24 septembre 2012

A hombros


Détail des gradins des arènes de Teruel — Laurent Larrieu/Camposyruedos.com

En voilà un qui ne devait pas jouer au loto.
Dans les années 1930, avant que la guerre civile ne vienne par ici faire ses ravages, Teruel décida qu'il lui fallait une nouvelle plaza de toros. Peut-être l'ancienne, toute de bois, avait-elle brûlée ? On choisit de l'installer sur les abords du vieux centre mudéjar, dans l'ensanche comme c'était devenu l'habitude dans de nombreuses villes où les centres étaient pleins. Le style néomudéjar prévalut et le financement reposa sur les frêles épaules d'un peuple pas bien riche mais certainement très aficionado. Une sorte de quête à grande échelle apporta l'oseille (300 000 pesetas à l'époque) pour monter les pierres.
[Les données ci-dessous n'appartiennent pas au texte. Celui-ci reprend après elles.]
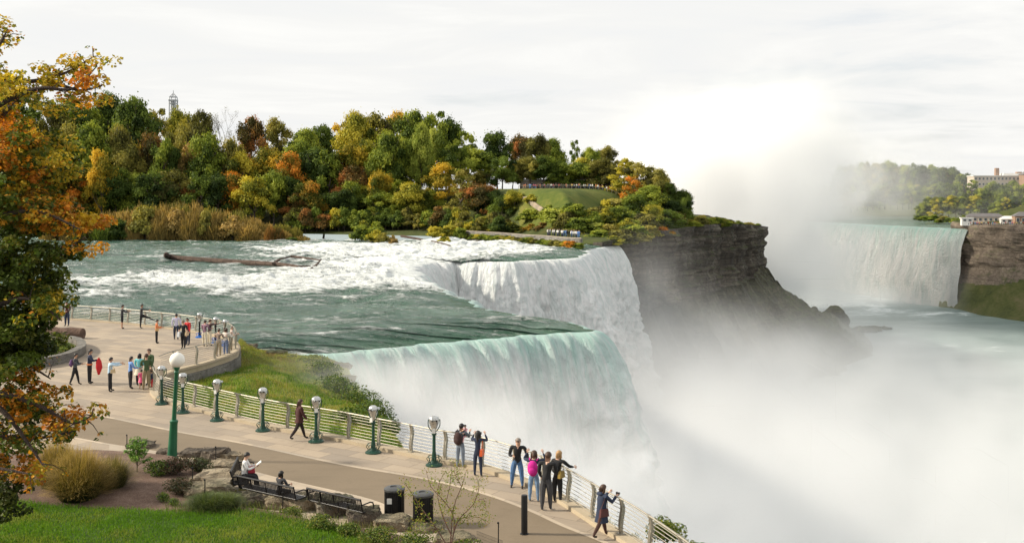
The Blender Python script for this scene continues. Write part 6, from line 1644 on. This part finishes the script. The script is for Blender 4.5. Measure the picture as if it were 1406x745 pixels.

Dans l'historiographie officielle de ces arènes, dans les livres, dans les mémoires, le premier à être sorti « a hombros » des arènes de Teruel fut Manolete dans les années 1940, lorsque Teruel pansait encore les plaies de la terrible bataille qui porte aujourd'hui son nom.
En vérité, c'est faux.
Ce n'est pas Manolete qui inaugura les marches du triomphe de la cité aragonaise. Même pas un torero. Les vieux connaissent la vérité et la savent rendre à César.
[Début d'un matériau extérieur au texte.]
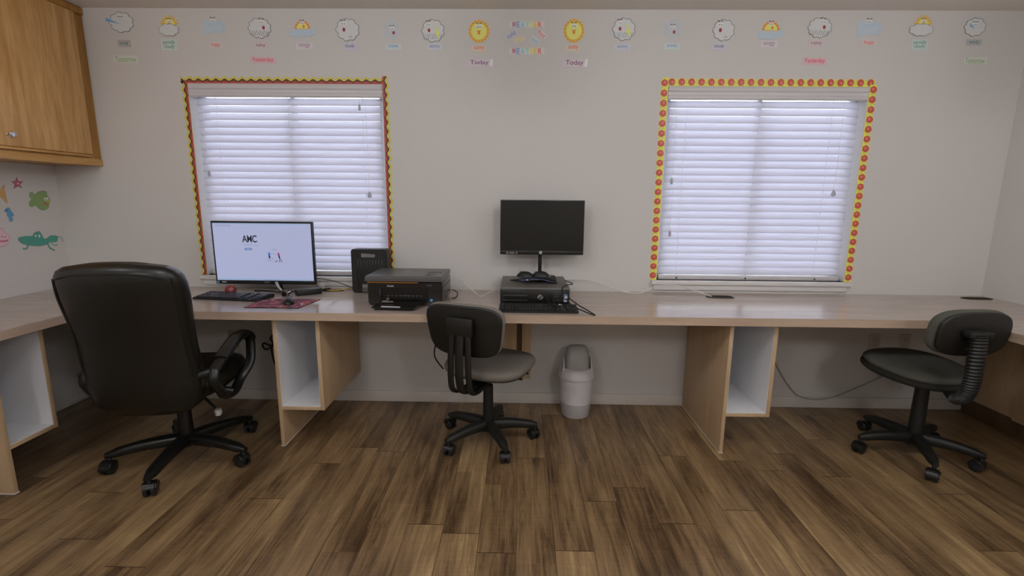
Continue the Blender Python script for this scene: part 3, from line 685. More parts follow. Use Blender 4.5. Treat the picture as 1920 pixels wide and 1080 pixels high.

Lors des travaux de construction, un ouvrier du coin se blessa assez gravement et l'on fut obligé de le conduire à l'hôpital le plus proche. Le chemin le plus direct était de traverser les arènes, puis de franchir le porche d'entrée de celles-ci. Porté par ses pairs, inquiets on l'imagine, notre laborieux aurait eu ces mots qui ne s'inventent pas : « Au moins, je serai le premier à sortir porté en triomphe de cette plaza ! »
La plaza de Teruel porte un surnom dont toutes les empresas se passeraient volontiers : « La plus grande arène du monde ». Non pas que sa taille donne le tournis, mais il s'agit tout simplement d'une blague de gars du coin pour signifier l'impossibilité, constatée tout au long de soixante-quinze années d'histoire, de remplir ces arènes. Seul José Tomás, seul. Une fois, c'est tout.